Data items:
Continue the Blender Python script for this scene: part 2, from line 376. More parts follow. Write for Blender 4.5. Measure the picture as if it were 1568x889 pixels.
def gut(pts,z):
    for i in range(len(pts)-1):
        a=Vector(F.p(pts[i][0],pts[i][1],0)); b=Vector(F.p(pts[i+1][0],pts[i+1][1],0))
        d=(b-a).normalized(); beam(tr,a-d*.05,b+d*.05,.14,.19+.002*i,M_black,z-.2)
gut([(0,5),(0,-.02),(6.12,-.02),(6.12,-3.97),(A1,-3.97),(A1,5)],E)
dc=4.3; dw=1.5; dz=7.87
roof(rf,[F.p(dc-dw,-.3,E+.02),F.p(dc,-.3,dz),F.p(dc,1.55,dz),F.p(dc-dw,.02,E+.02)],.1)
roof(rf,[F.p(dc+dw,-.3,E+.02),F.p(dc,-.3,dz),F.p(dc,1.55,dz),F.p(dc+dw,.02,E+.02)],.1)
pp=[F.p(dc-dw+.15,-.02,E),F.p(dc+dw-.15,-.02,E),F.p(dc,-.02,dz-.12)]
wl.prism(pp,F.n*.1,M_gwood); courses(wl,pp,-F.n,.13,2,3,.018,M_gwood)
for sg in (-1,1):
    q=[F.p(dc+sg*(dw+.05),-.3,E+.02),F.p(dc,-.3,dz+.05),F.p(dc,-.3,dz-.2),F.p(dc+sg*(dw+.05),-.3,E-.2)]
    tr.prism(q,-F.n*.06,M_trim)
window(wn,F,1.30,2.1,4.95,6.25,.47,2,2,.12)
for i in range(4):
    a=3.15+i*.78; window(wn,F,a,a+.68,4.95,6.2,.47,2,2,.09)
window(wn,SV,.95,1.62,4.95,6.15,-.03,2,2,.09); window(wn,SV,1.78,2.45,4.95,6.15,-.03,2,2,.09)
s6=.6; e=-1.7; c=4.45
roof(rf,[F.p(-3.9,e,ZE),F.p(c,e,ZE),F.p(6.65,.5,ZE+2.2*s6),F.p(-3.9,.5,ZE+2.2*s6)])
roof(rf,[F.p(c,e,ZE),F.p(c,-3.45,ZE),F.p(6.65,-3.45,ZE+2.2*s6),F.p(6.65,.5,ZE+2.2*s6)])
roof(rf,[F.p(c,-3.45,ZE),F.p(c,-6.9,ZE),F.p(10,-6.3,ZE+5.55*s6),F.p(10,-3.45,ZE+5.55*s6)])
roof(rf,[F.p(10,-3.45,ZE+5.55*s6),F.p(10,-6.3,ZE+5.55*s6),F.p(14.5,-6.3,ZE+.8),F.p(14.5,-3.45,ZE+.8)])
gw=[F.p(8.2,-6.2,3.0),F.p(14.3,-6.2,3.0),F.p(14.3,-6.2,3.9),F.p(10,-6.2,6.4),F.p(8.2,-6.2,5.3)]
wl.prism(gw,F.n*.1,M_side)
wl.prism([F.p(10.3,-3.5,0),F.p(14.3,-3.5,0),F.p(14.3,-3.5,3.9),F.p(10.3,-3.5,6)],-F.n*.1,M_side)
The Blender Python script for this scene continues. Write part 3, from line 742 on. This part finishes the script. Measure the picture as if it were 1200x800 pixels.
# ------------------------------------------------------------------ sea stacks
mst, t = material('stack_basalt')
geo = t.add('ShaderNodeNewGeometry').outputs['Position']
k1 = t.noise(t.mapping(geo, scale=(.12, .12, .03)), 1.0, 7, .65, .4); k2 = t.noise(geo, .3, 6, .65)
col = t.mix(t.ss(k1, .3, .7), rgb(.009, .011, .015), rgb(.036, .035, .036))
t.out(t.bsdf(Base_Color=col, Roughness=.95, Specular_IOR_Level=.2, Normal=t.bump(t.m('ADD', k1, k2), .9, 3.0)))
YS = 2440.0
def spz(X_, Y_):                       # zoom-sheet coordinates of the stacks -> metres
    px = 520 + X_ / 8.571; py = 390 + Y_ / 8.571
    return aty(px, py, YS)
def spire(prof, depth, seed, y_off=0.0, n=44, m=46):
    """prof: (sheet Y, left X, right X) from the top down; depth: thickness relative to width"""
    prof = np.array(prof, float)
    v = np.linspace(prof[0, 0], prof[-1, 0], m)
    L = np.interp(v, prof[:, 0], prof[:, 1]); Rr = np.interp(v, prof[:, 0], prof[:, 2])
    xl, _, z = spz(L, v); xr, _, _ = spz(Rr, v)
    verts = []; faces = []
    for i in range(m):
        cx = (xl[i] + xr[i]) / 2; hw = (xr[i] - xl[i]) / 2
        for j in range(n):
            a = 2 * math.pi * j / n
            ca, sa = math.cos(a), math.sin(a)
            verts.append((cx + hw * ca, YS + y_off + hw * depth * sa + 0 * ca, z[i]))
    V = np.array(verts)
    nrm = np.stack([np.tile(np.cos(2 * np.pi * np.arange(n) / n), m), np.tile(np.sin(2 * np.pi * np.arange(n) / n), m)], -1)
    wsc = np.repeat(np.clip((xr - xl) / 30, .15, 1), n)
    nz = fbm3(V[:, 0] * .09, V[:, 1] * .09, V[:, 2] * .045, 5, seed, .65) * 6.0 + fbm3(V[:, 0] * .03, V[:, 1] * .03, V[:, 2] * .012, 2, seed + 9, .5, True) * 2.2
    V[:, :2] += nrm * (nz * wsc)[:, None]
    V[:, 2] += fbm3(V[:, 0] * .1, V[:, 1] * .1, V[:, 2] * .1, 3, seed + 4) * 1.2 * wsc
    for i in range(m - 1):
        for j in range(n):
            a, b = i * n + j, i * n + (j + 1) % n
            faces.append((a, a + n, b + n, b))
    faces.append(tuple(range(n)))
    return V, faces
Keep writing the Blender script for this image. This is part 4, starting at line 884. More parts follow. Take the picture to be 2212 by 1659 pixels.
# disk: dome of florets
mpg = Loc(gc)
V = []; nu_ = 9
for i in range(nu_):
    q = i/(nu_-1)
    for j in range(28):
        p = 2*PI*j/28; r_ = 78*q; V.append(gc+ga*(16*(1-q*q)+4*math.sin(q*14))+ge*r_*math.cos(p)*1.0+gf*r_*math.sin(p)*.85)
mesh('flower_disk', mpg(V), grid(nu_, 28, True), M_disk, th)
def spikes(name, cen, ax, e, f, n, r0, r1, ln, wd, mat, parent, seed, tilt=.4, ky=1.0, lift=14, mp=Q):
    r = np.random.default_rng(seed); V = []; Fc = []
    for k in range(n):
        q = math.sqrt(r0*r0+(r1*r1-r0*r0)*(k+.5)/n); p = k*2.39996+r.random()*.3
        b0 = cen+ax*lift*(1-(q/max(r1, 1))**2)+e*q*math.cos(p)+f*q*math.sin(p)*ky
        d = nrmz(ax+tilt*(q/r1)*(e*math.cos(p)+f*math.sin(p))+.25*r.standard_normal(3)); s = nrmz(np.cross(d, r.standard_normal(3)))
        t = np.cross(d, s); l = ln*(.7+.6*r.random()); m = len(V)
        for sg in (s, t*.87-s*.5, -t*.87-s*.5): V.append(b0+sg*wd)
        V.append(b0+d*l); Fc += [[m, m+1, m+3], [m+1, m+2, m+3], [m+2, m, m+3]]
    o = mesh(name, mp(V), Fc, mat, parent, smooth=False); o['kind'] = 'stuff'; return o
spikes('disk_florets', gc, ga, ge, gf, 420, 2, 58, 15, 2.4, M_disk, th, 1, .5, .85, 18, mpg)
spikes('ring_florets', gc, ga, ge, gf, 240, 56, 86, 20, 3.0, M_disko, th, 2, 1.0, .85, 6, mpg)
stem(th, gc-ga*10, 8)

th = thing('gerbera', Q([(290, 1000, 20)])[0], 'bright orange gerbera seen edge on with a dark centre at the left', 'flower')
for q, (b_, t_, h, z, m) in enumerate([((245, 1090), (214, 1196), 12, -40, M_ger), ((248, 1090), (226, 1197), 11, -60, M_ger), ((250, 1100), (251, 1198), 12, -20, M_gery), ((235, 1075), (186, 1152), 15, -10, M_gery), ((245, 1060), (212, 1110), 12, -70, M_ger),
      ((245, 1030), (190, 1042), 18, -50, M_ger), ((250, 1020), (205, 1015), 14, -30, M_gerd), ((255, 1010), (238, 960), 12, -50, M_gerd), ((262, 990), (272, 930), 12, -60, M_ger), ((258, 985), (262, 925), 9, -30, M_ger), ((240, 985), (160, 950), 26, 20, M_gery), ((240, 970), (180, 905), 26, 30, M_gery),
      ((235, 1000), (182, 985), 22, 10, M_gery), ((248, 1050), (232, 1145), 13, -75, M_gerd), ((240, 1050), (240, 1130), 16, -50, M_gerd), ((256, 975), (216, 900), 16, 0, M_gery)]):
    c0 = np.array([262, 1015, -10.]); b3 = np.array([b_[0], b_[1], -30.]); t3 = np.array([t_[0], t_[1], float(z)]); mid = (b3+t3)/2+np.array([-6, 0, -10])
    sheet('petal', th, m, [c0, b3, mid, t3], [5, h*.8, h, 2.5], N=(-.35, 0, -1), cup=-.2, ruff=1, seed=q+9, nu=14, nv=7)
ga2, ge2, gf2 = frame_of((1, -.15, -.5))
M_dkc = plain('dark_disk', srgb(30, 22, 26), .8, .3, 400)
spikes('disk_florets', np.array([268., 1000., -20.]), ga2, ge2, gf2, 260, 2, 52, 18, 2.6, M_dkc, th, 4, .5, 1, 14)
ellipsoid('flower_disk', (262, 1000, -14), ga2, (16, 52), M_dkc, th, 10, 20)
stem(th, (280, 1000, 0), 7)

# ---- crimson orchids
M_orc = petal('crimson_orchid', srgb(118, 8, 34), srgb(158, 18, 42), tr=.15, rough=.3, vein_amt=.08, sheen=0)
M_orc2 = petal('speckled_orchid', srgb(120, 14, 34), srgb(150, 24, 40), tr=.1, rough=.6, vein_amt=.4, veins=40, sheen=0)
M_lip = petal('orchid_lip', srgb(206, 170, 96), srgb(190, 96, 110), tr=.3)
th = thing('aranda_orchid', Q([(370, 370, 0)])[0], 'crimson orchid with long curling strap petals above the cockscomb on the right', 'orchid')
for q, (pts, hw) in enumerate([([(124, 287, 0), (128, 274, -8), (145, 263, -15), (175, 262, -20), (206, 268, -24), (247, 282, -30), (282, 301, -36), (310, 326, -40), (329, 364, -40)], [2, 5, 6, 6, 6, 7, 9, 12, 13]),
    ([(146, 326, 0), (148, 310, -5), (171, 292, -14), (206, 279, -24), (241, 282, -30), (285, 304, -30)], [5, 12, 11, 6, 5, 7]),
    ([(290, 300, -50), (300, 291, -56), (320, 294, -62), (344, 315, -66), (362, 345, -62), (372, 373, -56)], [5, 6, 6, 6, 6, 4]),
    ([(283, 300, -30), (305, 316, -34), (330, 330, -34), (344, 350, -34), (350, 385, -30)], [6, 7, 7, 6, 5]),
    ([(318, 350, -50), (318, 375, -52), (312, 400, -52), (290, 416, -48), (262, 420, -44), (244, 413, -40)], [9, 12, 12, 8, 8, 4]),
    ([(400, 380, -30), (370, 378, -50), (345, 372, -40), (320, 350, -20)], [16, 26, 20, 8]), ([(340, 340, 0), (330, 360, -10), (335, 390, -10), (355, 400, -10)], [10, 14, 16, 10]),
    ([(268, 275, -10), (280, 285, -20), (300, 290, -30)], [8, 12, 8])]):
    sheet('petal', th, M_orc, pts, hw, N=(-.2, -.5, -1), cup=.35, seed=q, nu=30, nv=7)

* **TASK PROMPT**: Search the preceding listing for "Measure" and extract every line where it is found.

* **REPLY TO THE EXERCISE**:
Continue the Blender Python script for this scene: part 2, from line 376. More parts follow. Write for Blender 4.5. Measure the picture as if it were 1568x889 pixels.
The Blender Python script for this scene continues. Write part 3, from line 742 on. This part finishes the script. Measure the picture as if it were 1200x800 pixels.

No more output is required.